また、すでに亡くなっていますが、十八代目中村勘三郎十代目坂東三津五郎は、初演の六代目菊五郎の孫と七代目坂東三津五郎のひ孫でもあり、二人の右京と玉の井のコンビは名舞台として語り継がれています。

【達人メモ その1】
浮気性の夫・右京を得意とした十八代目中村勘三郎ですが、実際に浮気していたという話も多く残されています。勘三郎の妻・波野好江の著書によると、浮気相手の女の子へのメールを間違えて妻に送ってしまったこともあったり、浮気しても必ずばれていたそうです。まさに、山陰右京を地で行くような役者だったわけですが、多くの人に愛される憎めないキャラクターでもありました。




身替座禅の上演情報

吉例顔見世大歌舞伎が行われている昼の歌舞伎座
身替座禅が見られる最近の歌舞伎の舞台やDVDの情報を紹介します。

2024年3月 名古屋平成中村座

2024年3月の名古屋・同朋高校で行われる「名古屋平成中村座 同朋高校公演」で「身替座禅」が上演され、中村勘九郎なかむらかんくろうが山陰右京を演じます。

【達人メモ その2】
2021年12月に京都南座で山陰右京を勤めた片岡仁左衛門は身替座禅について、「喜劇風に楽しまれるお客様もいらっしゃいますが、私は決して喜劇風ではないと思う。人物・表情・生き様が面白いだけであって、笑わすためのお芝居としていない。」という旨のことを話しています。そう思って見ると想像以上に奥の深い芝居なのですね。

 

歌舞伎座さよなら公演DVD第六巻

第四期歌舞伎座が建て替えられる前の歌舞伎座さよなら公演で、十八代目中村勘三郎と十代目坂東三津五郎という今は亡き名コンビによって「身替座禅」が上演されています。

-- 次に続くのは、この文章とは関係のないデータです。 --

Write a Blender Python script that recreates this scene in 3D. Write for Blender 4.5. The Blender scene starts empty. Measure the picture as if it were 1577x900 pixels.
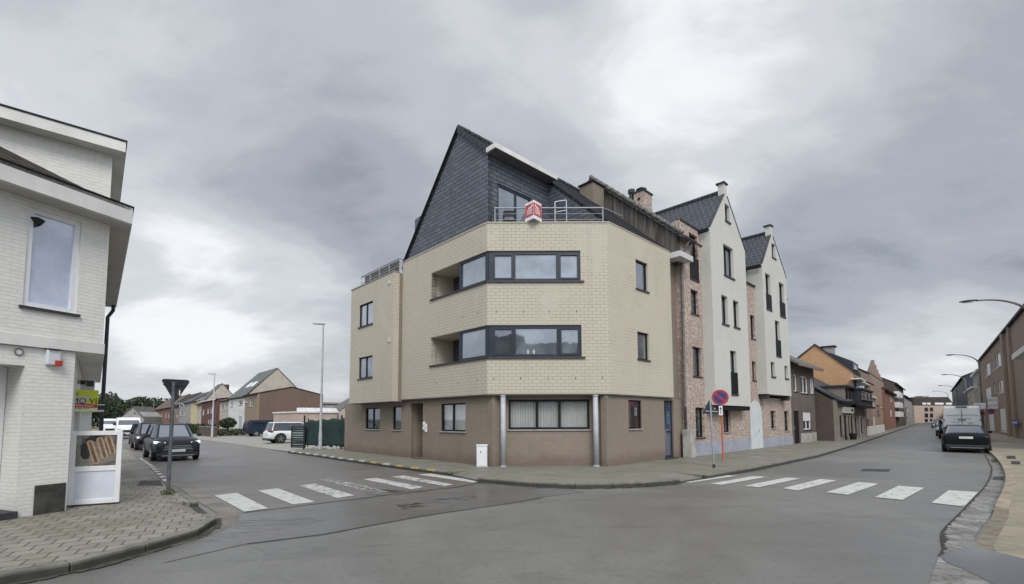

その貴重な映像が見られるDVDがこちらになります。


歌舞伎座さよなら公演 吉例顔見世大歌舞伎/十二月大歌舞伎 (歌舞伎座DVD BOOK)

歌舞伎座さよなら公演のDVDは全八巻、DVD96枚もの大作になり、DVDを単独で購入はできませんが、第六巻には他にも、『仮名手本忠臣蔵』の『大序』『三段目』『四段目』『道行旅路の花聟』『五段目』『六段目』『七段目』『十一段目』と、12月公演昼の部の『操り三番叟』『新版歌祭文-野崎村』『大江戸りびんぐでっど』、夜の部の『双蝶々曲輪日記-引窓』『御名残押絵交張-雪傾城』『野田版 鼠小僧』も収録されているので、ファンにとってはたまらないDVDセットとなっています。

まとめ:笑える歌舞伎舞踊「身替座禅」を楽しもう

歌舞伎舞踊の名作・身替座禅について解説してきましたが、いかがでしたでしょうか。

能狂言を元にした松羽目物と呼ばれる舞踊劇ですが、浮気男と怖い妻の滑稽なやりとりは誰にでもわかりやく、舞踊での情景の豊かな表現も見どころの演目です。

尾上菊五郎家のお家芸である新古演劇十種として当代の尾上菊五郎が得意芸としており、片岡仁左衛門十八代目中村勘三郎の当たり役でもありました。

歌舞伎舞踊の名作・身替座禅を、ぜひ歌舞伎の舞台で楽しんでくださいね。